The Impeachment of the Century


Staff Sgt. Marianique Santos

Carter Schmitt, PaperClip Staff/Writer

On December 18, 2019, President Donald Trump became the third president to be impeached. After six hours of debate in the House which was split evenly between Republicans and Democrats, the vote was held. The first article of impeachment, accusing Trump of abuse of power, passed with 230 voting yes and 197 voting no. The second article accusing Trump of obstruction of Congress also passed, with 229 voting yes and 198 voting no.

Three months earlier, on August 12, 2019, a whistleblower (a person who informs on a person or group engaged in illegal activity) filed a complaint to the House and Senate intelligence committees, accusing President Trump of abusing the office of the presidency. The story broke to the public on September, 20th, when the “Wall Street Journal” published an article accusing Donald Trump of pressuring the president of Ukraine to investigate Joe Biden’s son. 

Four days later, Nancy Pelosi, Democrat House Majority leader, decided to start the formal impeachment process against the president. First, the various committees connected to the affair, including the House Oversight and Foreign affairs committees, heard closed-door depositions (giving sworn evidence) from key witnesses.

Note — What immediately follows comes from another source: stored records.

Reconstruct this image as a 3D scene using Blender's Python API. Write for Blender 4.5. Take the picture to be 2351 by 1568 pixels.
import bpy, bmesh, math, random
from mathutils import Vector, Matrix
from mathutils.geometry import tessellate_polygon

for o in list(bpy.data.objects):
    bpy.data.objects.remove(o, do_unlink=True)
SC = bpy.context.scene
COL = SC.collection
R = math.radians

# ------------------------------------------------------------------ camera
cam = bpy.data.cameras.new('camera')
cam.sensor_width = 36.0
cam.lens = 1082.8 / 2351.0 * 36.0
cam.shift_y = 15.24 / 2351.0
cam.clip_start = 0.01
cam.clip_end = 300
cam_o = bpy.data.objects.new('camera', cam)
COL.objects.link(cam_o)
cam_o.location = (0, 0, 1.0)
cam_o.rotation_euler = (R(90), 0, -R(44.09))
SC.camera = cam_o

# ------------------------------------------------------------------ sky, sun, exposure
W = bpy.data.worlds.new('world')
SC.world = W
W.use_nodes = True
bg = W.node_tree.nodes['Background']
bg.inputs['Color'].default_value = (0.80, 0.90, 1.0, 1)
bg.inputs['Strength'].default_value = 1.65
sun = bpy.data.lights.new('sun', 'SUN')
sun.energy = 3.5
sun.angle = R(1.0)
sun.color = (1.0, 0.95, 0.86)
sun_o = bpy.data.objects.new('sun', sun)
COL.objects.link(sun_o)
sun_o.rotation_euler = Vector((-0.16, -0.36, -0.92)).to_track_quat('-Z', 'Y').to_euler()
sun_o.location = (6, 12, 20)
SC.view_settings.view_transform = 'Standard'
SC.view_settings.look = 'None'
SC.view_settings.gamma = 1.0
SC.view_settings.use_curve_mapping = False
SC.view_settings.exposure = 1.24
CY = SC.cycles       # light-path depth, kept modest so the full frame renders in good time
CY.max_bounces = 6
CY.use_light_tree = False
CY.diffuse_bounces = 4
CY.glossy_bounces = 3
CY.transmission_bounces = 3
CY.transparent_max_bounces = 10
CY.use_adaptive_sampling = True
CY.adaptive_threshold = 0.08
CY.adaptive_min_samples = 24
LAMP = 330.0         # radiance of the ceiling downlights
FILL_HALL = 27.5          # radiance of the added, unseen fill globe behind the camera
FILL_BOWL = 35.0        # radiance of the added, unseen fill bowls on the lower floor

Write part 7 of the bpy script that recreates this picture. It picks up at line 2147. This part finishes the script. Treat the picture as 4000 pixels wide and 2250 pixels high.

The inquiry moved to the House Intelligence Committee, chaired by Democrat Adam Schiff, where public hearings were held. Some of the notable witnesses included former Ambassador to Ukraine, Marie Yovanovitch, and Ambassador to the EU, Gordon Sondland. 

Gordon Sondland believed that a quid pro quo, or a favor given in return for something, had occurred between President Trump and Ukrainian President, Volodymyr Zelensky. While Marie Yovanovitch testified about her time in Ukraine, opposing the claim that politicians in Ukraine had been working against Trump.

From there, the inquiry went to the House Judiciary Committee, chaired by Democrat, Jerry Nadler of New York. In order to find out if President Trump actually committed an impeachable offense, the committee of 24 Democrats and 17 Republicans invited four Congressional scholars.

 The Democrats invited three scholars, Noah Feldman, a professor at Harvard, Michale J. Gerhardt, a professor at the University of North Carolina, and Pamala S. Karlan, a Stanford law professor. The Republicans invited Jonathan Turley, a law professor at George Washington University.

The three scholars invited by the Democrats all agreed that what Trump did is an impeachable offense. Mr. Turley felt that the president should not be impeached because there was not enough evidence. However, he said “a quid pro quo to force the investigation of a political rival in exchange for military aid can be impeachable if proven.”

On December 5th, Nancy Pelosi announced that the House Judiciary Committee had drawn up two articles of impeachment saying, “The president leaves us no choice but to act because he is trying to corrupt, once again, the election for his own benefit.”

Eight days later the House Judiciary Committee voted yes on two articles of impeachment against President Trump. He is accused of obstructing Congress and abusing the power of his office. 

The impeachment process has been an intense topic of debate all over America. Compared to previous impeachments this one is hyper-partisan. The articles of impeachment were pushed through the Judiciary Committee by Democrats without any Republican support.

Will Margeson, a Sophomore at Portsmouth High School was asked for his opinion on the impeachment. When asked if he felt like the impeachment process was a seizure of power or defense of democratic institutions by the Democrats Margeson dictated, “They are defending our democratic institutions because he very clearly said a quid pro quo. They asked him, we need that money for military defense(Ukraine), he said I want a favor, that implies an exchanging of goods.”